Histoire d’une équipe colombienne qui dansait sur le monde: le Millonarios Fútbol Club de Bogotá
La simple évocation d’el Ballet Azul éveille en chacun de nous des images; sitôt la danse associée à la sueur et la rugosité du football, tel qu’il pouvait l’être au début des années 1950, ce nom de « Ballet Bleu » fait naître l’esthétisme. Mais concrètement de quoi parle-t-on avec ce Ballet Azul ? On parle de la Colombie, terre de café et de femmes incroyables, mais aussi terre de football avec l’époque de l’El Dorado. Pour certains argentins, cet El Dorado fut beaucoup plus qu’un rêve, matérialisé dans le club des Millionarios de Bogotà. Et cette équipe fut en toute modestie la meilleure du monde aux côtés de la Máquina de River Plate et des Hongrois de l’Honved.
Une équipe d’artistes
En effet, l’équipe des Millonarios n’avait pas grand-chose à envier aux autres cadors de la scène football, son cœur composé en majorité d’Argentins pourrait légitimement se comparer aux meilleurs effectifs de l’histoire: Di Stefano, le futur magicien de Madrid, Pedernera et Rossi, deux anciens piliers de la non moins célèbre Máquina de River Plate, Alcides Aguilera, un talentueux uruguayen, le tout mené par la baguette d’un certain Hector Scarone, idole de tout un pays pour avoir mené l’Uruguay à la victoire lors de la Coupe du Monde 1930.
Tous vêtus de bleu, les artistes entrent sur la piste de danse au Campín de Bogotà, en janvier 1948, pour participer au premier grand tournoi international d’Amérique du Sud, qui réunissait la crème de l’époque avec River Plate justement, Vélez Starfield et Santa Fé, l’autre équipe de Bogotà. Ce fut le début d’une prestigieuse époque, remplie de titres et de légendes.
Di Stéfano est deuxième en partant de la gauche – Crédit photo: El Mundo
Pas plus de cinq buts par match
De nombreuses anecdotes courent sur la légendaire équipe colombienne, comme celle qui prétend que les joueurs se seraient mis d’accord entre eux pour ne pas marquer plus cinq buts à leurs adversaires. Ils devaient alors se contenter de faire tourner la balle sans chercher le but. En octobre 1949, lors d’un Clásico face à l’autre équipe de la capitale, les Millionarios mènent déjà 5 à 3 lorsque l’attaquant péruvien Ismael Soria brisa la sainte règle et marqua ce sixième but. Face à la virulence de ses propres coéquipiers et à la polémique grandissante dans la presse locale, Soria dû s’excuser. On ne plaisante pas avec la danse en ce temps. Mais briller dans le championnat colombien n’est pas suffisant pour décrire une équipe comme la meilleure du monde : seule la beauté du jeu, la domination des adversaires les plus prestigieux peuvent faire entrer un club dans l’histoire.

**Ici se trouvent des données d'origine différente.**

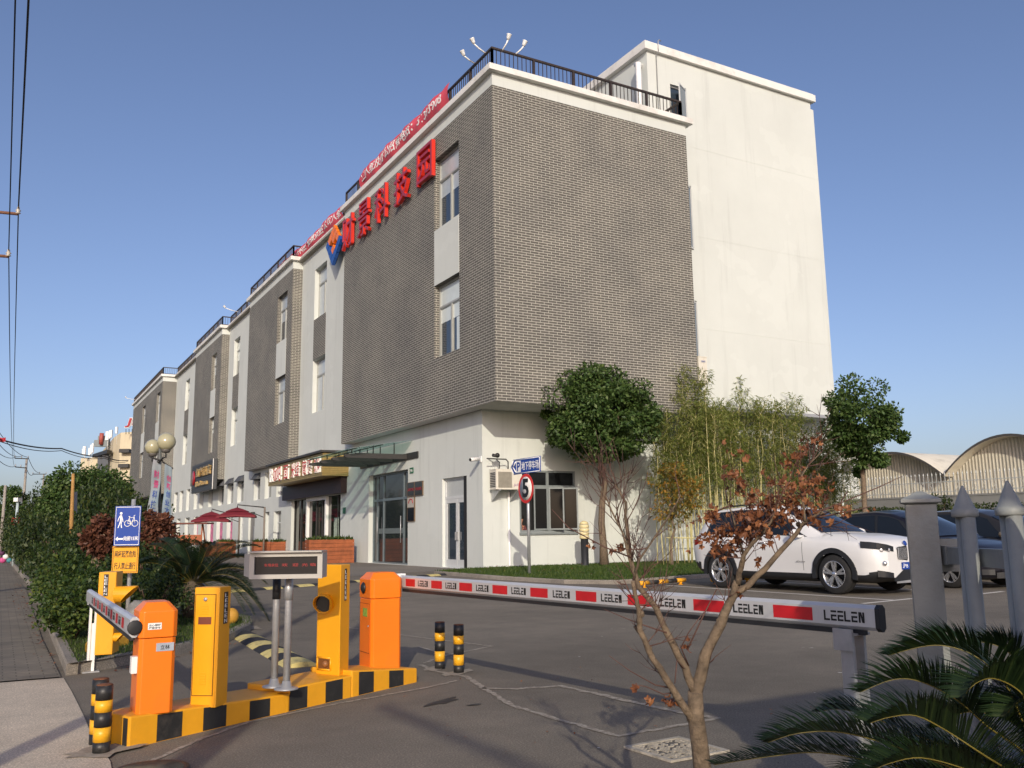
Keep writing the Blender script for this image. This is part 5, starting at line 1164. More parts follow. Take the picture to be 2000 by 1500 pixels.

En 1951, Millonarios devient peu à peu cette équipe. Ses exploits sur toute la surface du globe témoignent de cette fameuse danse qui donnait le tournis aux adversaires: partout l’esthétisme du football des Millonarios est loué, Pedernera salué comme le chef d’orchestre et maître à penser de l’équipe. Sur les 34 matches de l’année 1951, les Bleus en auront perdus seulement deux, pour 98 buts marqués et les têtes accrochés au tableau de chasse sont impressionnantes : River, Flamengo, Peñarol, Rapid de Vienne, Everton, Spartak Moscou, Real Madrid, MTK. Sans oublier les quatre championnats colombiens et la Coupe du Monde des Clubs. Face à l’oubli, un hommage semblait obligatoire.